Now the house has taken shape around it and it’s a magnificent structure. It’s a magnificent site, which helps matters; a sort of woodland glade with a large pond and the house has large glazed panels looking out over the pond. If I was feeling critical – and I’m not today – I could say that it suffers from being an architect-driven project, which is overly complex and unnecessarily fussy. But on this balmy August day, it just looks very cool and comforting and, indeed, just a little inspiring. David isn't on site but he speaks to me over the phone and enthuses about the whole structure being both very modern yet very Essex. I think he's referring to the timber wall panels but even these turn out to be something unusual, in this case Thermawood, a heat treated softwood which should last decades, "unlike all that nasty cedar," he says "which is already beginning to look tatty." David can be very funny; whilst he works as a champion of good house design, this doesn't mean he champions ALL new house design.
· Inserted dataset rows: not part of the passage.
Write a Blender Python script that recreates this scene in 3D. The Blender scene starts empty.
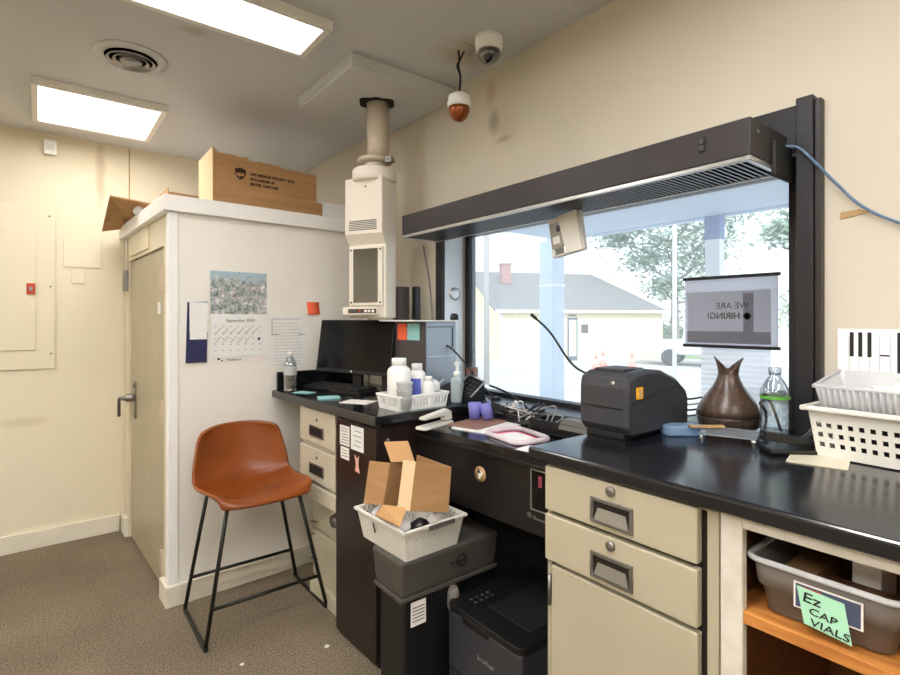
import bpy, bmesh, math, random
from mathutils import Vector, Matrix
R = math.radians
sin, cos, pi = math.sin, math.cos, math.pi
random.seed(7)
S = bpy.context.scene
COL = S.collection

# ------------------------------------------------------------------ camera, world, sun, exposure
cam_d = bpy.data.cameras.new('camera'); cam = bpy.data.objects.new('camera', cam_d); COL.objects.link(cam)
YAW = math.atan(410 / 520)
cam.location = (0, 0, 1.35); cam.rotation_euler = (pi / 2, 0, -YAW)
cam_d.sensor_width = 36; cam_d.lens = 36 * 520 / 900; cam_d.shift_y = -17.5 / 900
cam_d.clip_start = 0.05; cam_d.clip_end = 400
S.camera = cam
vs = S.view_settings
vs.view_transform = 'Standard'; vs.look = 'None'; vs.gamma = 1; vs.use_curve_mapping = False
vs.exposure = 0.72
W = bpy.data.worlds.new('sky'); S.world = W; W.use_nodes = True
nt = W.node_tree; nt.nodes.clear()
def wn(t, **k):
    n = nt.nodes.new(t)
    for a, b in k.items(): setattr(n, a, b)
    return n
w_out = wn('ShaderNodeOutputWorld'); w_bg = wn('ShaderNodeBackground'); w_tc = wn('ShaderNodeTexCoord')
w_map = wn('ShaderNodeMapping'); w_map.inputs['Scale'].default_value = (1, 1, 5)
w_no = wn('ShaderNodeTexNoise'); w_no.inputs['Scale'].default_value = 2.2; w_no.inputs['Detail'].default_value = 5
w_cr = wn('ShaderNodeValToRGB')
w_cr.color_ramp.elements[0].position = .38; w_cr.color_ramp.elements[0].color = (.74, .83, .93, 1)
w_cr.color_ramp.elements[1].position = .6; w_cr.color_ramp.elements[1].color = (1, 1, 1, 1)
nt.links.new(w_tc.outputs['Generated'], w_map.inputs[0]); nt.links.new(w_map.outputs[0], w_no.inputs['Vector'])
nt.links.new(w_no.outputs[0], w_cr.inputs[0]); nt.links.new(w_cr.outputs[0], w_bg.inputs[0])
w_bg.inputs[1].default_value = 1.55
nt.links.new(w_bg.outputs[0], w_out.inputs[0])
sun_d = bpy.data.lights.new('sun', 'SUN'); sun = bpy.data.objects.new('sun', sun_d); COL.objects.link(sun)
sun_d.energy = 2.0; sun_d.angle = R(3); sun_d.color = (1, .96, .9)
sun.rotation_euler = Vector((.45, .6, -.72)).to_track_quat('-Z', 'Y').to_euler()
LAMP = 7.5             # emission of the two visible ceiling panels at the back
LAMP_FILL = 21           # emission of the unseen panels added as fill around the camera

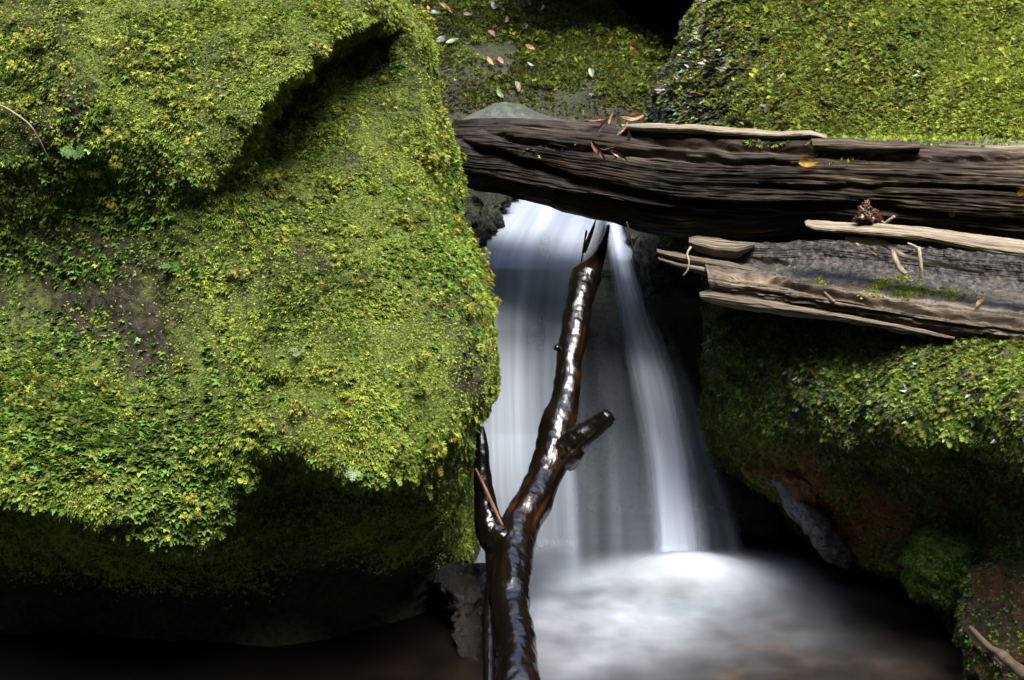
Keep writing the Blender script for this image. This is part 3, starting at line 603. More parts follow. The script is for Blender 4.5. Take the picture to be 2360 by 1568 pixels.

Like most selfbuilds, this house seems to be being assembled by all kinds of odd people. I am met and tea-ed by Clare’s brother who is about to become a primary school teacher. Upstairs are two lads who normally work as exhibition display builders: they are putting Sasmox building board in place on the many studwork partitions. This is a non-traditional skill if ever: no one here has ever worked with Sasmox before. It’s heavy and a little fragile but it doesn’t need finishing, unlike plasterboard.

The scaffolding is about to be struck and David says he hopes to be in within “a few weeks.” Having knocked about the selfbuild scene for many years, I should know that this is wildly optimistic but sometimes you can’t help but be dragged along by all the optimism.